The National Highway Traffic Safety Administration, which has partnered with ACTS to address the drunk driving dilemma, said in a statement, the prototype system, “is seen as a potential tool for keeping drunk drivers from being able to operate their car if their blood-alcohol concentration is at or above the legal intoxication limit (.08 or higher). The technology could be voluntarily installed as an option for new cars and signal a new frontier in the fight against drunk driving.”

The $2.25 million grant from ACTS is aimed at overcoming a few critical problems that must be resolved to make the alcohol sensor viable.  For one thing, the initial design is the size of a breadbox.  The goal, a senior Takata official told the Detroit Free Press, is to shrink it down so it would be small enough to mount inside of a vehicle’s Start button.

It also needs to work faster – completing its analysis in a fraction of a second – and operate during all weather conditions, from a hot summer day in Phoenix to the coldest night in International Falls, Minnesota.

There’s also the issue of making sure that the person pressing the Start button – and being checked by the sensor – is actually the one who will be driving the car.

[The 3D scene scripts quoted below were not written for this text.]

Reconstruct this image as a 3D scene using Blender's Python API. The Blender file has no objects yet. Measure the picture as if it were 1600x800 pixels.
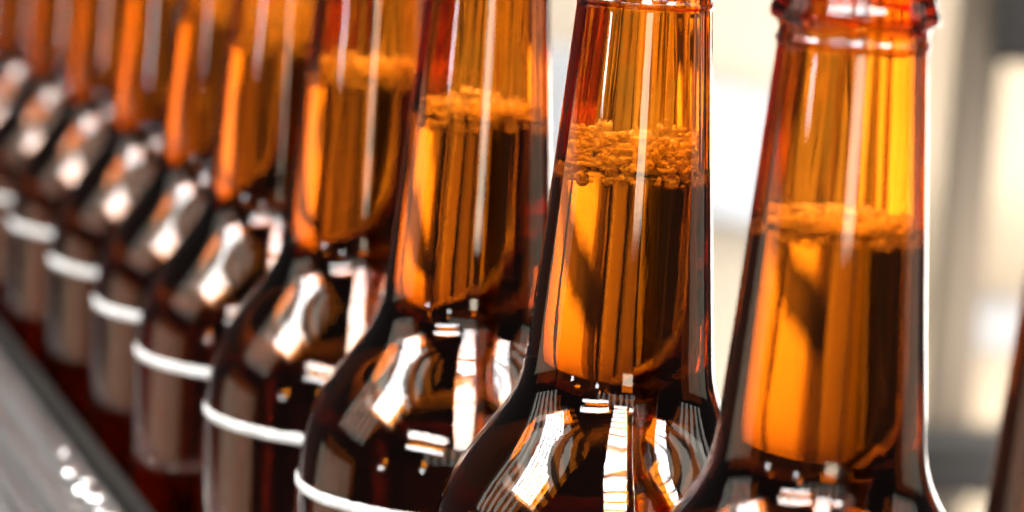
import bpy, math, random
import numpy as np
from mathutils import Matrix, Vector

random.seed(7)
PI = math.pi
scene = bpy.context.scene
col = scene.collection

# ------------------------------------------------------------------ helpers
def link_mesh(name, verts, faces, mat, parent=None, smooth=True):
    me = bpy.data.meshes.new(name)
    me.from_pydata([tuple(v) for v in verts], [], [tuple(f) for f in faces])
    me.update()
    if smooth:
        me.polygons.foreach_set('use_smooth', [True] * len(me.polygons))
    me.materials.append(mat)
    o = bpy.data.objects.new(name, me)
    col.objects.link(o)
    if parent is not None:
        o.parent = parent
    return o

def tag(o, label=None, cat=None, group=None, kind=None):
    if label: o['label'] = label
    if cat: o['category'] = cat
    if group: o['group'] = group
    if kind: o['kind'] = kind
    return o

def empty(name, loc, rz=0.0):
    o = bpy.data.objects.new(name, None)
    o.empty_display_size = 0.02
    o.location = loc
    o.rotation_euler = (0, 0, rz)
    col.objects.link(o)
    return o

def box(verts, faces, x0, x1, y0, y1, z0, z1, bev=0.0, M=None):
    """a box with chamfered long edges; appended to verts / faces"""
    b = min(bev, .45 * (x1 - x0), .45 * (y1 - y0), .45 * (z1 - z0))
    if b <= 0:
        pts = [(x, y, z) for x in (x0, x1) for y in (y0, y1) for z in (z0, z1)]
        fs = [(0, 1, 3, 2), (4, 6, 7, 5), (0, 4, 5, 1), (2, 3, 7, 6), (0, 2, 6, 4), (1, 5, 7, 3)]
    else:
        pts, fs, idx = [], [], {}
        for ix, x in enumerate((x0, x1)):
            for iy, y in enumerate((y0, y1)):
                for iz, z in enumerate((z0, z1)):
                    sx, sy, sz = 1 - 2 * ix, 1 - 2 * iy, 1 - 2 * iz
                    for ax in range(3):
                        idx[(ix, iy, iz, ax)] = len(pts)
                        d = [b * sx, b * sy, b * sz]
                        d[ax] = 0
                        pts.append((x + d[0], y + d[1], z + d[2]))
        I = lambda *k: idx[k]
        for a in (0, 1):
            fs.append((I(a,0,0,0), I(a,0,1,0), I(a,1,1,0), I(a,1,0,0)))
            fs.append((I(0,a,0,1), I(1,a,0,1), I(1,a,1,1), I(0,a,1,1)))
            fs.append((I(0,0,a,2), I(0,1,a,2), I(1,1,a,2), I(1,0,a,2)))
        for a in (0, 1):
            for c in (0, 1):
                fs.append((I(a,c,0,0), I(a,c,1,0), I(a,c,1,1), I(a,c,0,1)))
                fs.append((I(a,0,c,0), I(a,1,c,0), I(a,1,c,2), I(a,0,c,2)))
                fs.append((I(0,a,c,1), I(1,a,c,1), I(1,a,c,2), I(0,a,c,2)))
        for a in (0, 1):
            for c in (0, 1):
                for e in (0, 1):
                    fs.append((I(a,c,e,0), I(a,c,e,1), I(a,c,e,2)))
    n = len(verts)
    for p in pts:
        verts.append(tuple(M @ Vector(p)) if M is not None else p)
    for f in fs:
        faces.append(tuple(n + k for k in f))

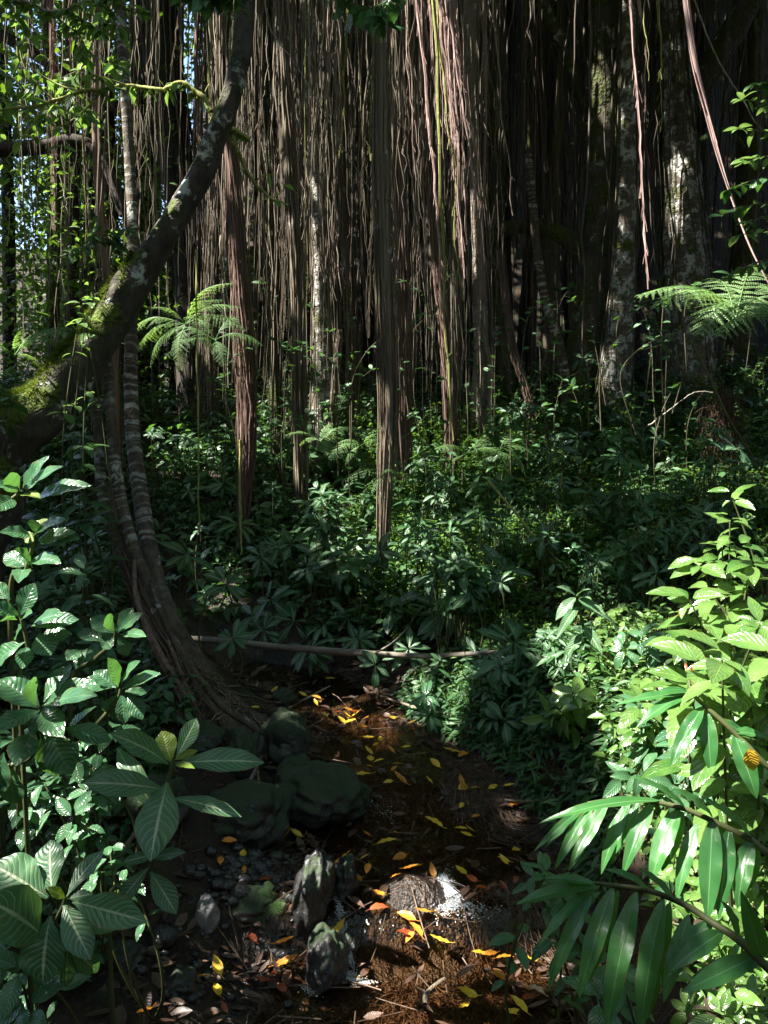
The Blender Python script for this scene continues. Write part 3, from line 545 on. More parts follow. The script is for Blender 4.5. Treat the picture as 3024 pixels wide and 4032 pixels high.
# ------------------------------------------------------------------ ferns
def frond_mb(mb, base, tip, up, L=None, n=17, pw=.17, arch=.5, dense=11, rnd=None, droop=.5, bw=.85):
    base, tip = np.asarray(base, float), np.asarray(tip, float); D = tip-base; L = np.linalg.norm(D); d = D/L
    side = nrm(np.cross(d, up)); u = nrm(np.cross(side, d)); t = np.linspace(0, 1, 30)
    c = base+D*t[:, None]+u*(np.sin(np.pi*t)*arch*L*.35)[:, None]; tg = nrm(np.gradient(c, axis=0))
    tube(mb, c, np.linspace(.006, .0015, 30)*L/.9, 5, rnd=.2)
    tt = np.linspace(.16, .985, n); cc = np.stack([np.interp(tt, t, c[:, k]) for k in range(3)], -1); tc = np.stack([np.interp(tt, t, tg[:, k]) for k in range(3)], -1)
    nn2 = nrm(np.cross(np.broadcast_to(side, cc.shape), tc))
    pl = L*pw*np.sin(np.pi*np.clip(tt*.85+.12, 0, 1))**.8*1.6; pl = np.minimum(pl, L*.42)
    for sgn in (-1, 1):
        pd = nrm(side*sgn*bw+tc*.5-nn2*.18+rng.normal(size=cc.shape)*.09)
        for dd_ in range(dense):
            s = (dd_+.6)/dense
            for k2 in (-1, 1):
                bp = cc+pd*(pl*s)[:, None]-nn2*(droop*pl*s*s*.5)[:, None]
                pdir = nrm(np.cross(pd, nn2)*k2+pd*.55)
                ll = np.minimum(.46*L*.83/n*(1-s*.72), pl*.4)+.002
                leaves(mb, bp, pdir, nn2+rng.normal(size=cc.shape)*.12, ll, np.minimum(pl/dense*.8, ll*.7), .3, 0, 2, 'strap', nx=1)
        # pinna rib
        pts = np.stack([cc+pd*(pl*s)[:, None]-nn2*(droop*pl*s*s*.5)[:, None] for s in np.linspace(0, 1, 4)], 1); strands(mb, pts, np.full((n, 4), .0012)*L, 3)
def fern(name, crown, fr, mat, label, group='ferns on the slope', **kw):
    e = empty(name, crown); tag(e, label, 'fern', group)
    for f in fr:
        mb = MB(); frond_mb(mb, f[0], f[1], f[2] if len(f) > 2 else np.array([0, -.35, 1.]), **kw); mb.build('frond', M[mat], e)
    return e
def fernpx(center, d, tips, mat, label, dt=None, **kw):
    c = P(center[0], center[1]-5, d); fr = [(c, P(x, y-5, d+(dt[i] if dt else rng.uniform(-.3, .3)))) for i, (x, y) in enumerate(tips)]
    fern('fern', c-np.array([0, 0, .5]), fr, mat, label, **kw)
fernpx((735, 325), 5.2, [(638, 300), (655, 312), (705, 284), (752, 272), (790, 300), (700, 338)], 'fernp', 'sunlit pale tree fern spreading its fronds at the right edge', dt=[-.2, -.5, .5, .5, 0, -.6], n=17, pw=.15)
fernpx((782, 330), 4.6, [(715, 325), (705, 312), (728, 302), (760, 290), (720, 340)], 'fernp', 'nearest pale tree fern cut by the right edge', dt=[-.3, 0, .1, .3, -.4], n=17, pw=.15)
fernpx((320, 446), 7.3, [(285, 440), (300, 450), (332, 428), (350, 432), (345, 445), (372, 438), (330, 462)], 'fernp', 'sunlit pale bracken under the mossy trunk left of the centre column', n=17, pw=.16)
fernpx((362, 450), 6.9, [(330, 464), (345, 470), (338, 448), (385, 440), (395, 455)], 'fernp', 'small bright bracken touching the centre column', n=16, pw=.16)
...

Ultimately, cost would have to come down, the partners estimate, to less than $200 per sensor.

Considering the way consumer electronics have pioneered the downsizing – and down pricing – of advanced technology, those familiar with the project say those targets are do-able, though it could take a decade to bring a viable version of the system to market.

The question is what would happen then?  Would federal regulators require the technology in every new vehicle or only mandate its use for motorists with a previous alcohol-related conviction?  The former approach might run afoul of civil liberty issues, though the courts have proven surprisingly tolerant, in recent years, of efforts to rein in drunk drivers.